Kerala’s first push to create a central space for startups was in 2012, in the public-private partnership startup incubator Startup Village, which was one of India’s first startup incubators.

Besides KTIZ, Kerala has currently over 20 incubators, three techno-lodges and an accelerator. KSUM also provides support and partnering at various levels to these incubators for their effective operation. Besides organising a three-month acceleration programme in collaboration with Zone Startups, KSUM has also joined hands with EY, launching a business & technology accelerator to provide for fully equipped and functional office space of 1500 sq.ft at KINFRA Film & Video Park, Thiruvananthapuram.

IAMAI has also entered Kerala with Mobile 10x, opening new opportunities for app development communities. Maker Village in the Technology Innovation Zone is equipped with state-of-the-art facilities for prototyping of hardware products. Kerala also has the TIMed and BioNest facilities to offer support to health and life sciences startup. The ideas, which emerges winged out of IEDCs gets financially accredited through Idea Day, find themselves equipped in incubators, for the long journey.

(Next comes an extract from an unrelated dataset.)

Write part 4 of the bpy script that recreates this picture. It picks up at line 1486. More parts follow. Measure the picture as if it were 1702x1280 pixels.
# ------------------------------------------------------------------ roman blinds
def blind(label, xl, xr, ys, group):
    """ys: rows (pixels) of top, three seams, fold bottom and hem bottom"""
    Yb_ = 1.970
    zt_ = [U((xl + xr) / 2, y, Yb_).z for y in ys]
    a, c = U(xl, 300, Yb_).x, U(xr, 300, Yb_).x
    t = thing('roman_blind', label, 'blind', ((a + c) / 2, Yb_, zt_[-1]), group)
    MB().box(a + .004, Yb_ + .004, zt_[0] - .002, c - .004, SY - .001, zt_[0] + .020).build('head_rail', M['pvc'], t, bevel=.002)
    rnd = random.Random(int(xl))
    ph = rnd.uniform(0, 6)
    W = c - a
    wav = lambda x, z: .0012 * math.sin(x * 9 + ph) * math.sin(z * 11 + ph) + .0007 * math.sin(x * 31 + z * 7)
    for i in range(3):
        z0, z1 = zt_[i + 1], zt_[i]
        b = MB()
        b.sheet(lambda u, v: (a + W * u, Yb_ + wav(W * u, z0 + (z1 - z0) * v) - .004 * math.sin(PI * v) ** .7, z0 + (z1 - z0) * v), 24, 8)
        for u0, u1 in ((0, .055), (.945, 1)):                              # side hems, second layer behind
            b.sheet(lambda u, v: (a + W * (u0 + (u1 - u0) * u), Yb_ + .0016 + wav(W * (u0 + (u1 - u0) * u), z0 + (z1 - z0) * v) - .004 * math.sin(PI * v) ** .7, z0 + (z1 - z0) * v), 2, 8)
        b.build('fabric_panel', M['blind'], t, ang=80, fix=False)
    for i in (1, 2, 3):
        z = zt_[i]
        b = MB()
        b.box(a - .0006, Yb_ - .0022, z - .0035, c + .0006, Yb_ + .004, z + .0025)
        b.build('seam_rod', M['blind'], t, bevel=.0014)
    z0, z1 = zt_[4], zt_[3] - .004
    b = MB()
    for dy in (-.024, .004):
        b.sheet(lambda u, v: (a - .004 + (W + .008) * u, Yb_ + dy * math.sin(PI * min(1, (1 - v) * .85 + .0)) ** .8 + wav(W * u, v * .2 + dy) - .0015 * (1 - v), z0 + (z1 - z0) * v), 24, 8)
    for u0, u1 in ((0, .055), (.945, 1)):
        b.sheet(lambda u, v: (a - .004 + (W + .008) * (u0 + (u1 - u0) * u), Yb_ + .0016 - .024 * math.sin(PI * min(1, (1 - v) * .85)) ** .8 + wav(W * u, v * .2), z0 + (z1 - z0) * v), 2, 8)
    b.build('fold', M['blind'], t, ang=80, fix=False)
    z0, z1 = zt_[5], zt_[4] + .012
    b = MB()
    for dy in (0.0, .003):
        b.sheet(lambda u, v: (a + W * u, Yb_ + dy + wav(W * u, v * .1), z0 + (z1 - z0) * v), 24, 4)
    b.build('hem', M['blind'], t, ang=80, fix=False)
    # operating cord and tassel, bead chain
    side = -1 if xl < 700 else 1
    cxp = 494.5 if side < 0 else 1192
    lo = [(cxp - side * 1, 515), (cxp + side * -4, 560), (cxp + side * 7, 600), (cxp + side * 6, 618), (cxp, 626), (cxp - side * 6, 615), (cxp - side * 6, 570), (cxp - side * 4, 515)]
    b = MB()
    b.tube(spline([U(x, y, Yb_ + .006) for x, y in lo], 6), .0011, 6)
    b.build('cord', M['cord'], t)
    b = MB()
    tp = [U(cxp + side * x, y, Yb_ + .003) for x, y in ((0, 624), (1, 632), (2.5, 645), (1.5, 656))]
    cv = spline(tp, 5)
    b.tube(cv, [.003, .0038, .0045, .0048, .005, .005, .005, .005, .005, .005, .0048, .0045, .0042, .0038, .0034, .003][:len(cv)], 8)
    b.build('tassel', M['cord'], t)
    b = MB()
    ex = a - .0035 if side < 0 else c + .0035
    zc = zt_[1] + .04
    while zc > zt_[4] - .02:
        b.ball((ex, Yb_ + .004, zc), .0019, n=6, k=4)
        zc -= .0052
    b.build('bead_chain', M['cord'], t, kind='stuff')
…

Do State-Backed Incubators Solve Critical Issues?

While these three incubators have been directly backed by the state governments, in other states, incubation programmes are being run and led by NGOs or private firms, with support extended by the government.

For instance, last year the Deshpande Foundation had started India’s second largest incubation centre in Hubli. Supported partially by the state government, the incubation centre is spread over 100K sq ft and is sector agnostic. What’s unique with the centre is the state-of-art infrastructure it provides to the ESDM (Electronics System Design and Manufacturing) sector.

Similarly, NASSCOM’s 10,000 Startups incubation programmes which aim to incubate 10K startups across the country is also being supported by various state governments as well as the central government.

Governments in Rajasthan, Karnataka, Gujarat, Telangana and many other states have also been running incubation programmes at college-level. These steps combined with more such private incubators have definitely boosted the Indian startup ecosystem.

However, besides making the infrastructure, there are numerous other dots that must be connected in order to strengthen the startup ecosystem in the country. This includes mentoring, funding at every stage, and most importantly a startup-friendly policy in each sector.

While establishing large coworking and incubation centres are one way the state governments have addressed the ecosystem issues at large, it must be noted that incubation centres cannot work in isolation but in conjunction with ecosystem pillars such as universities, corporate entities, VCs and angel investors.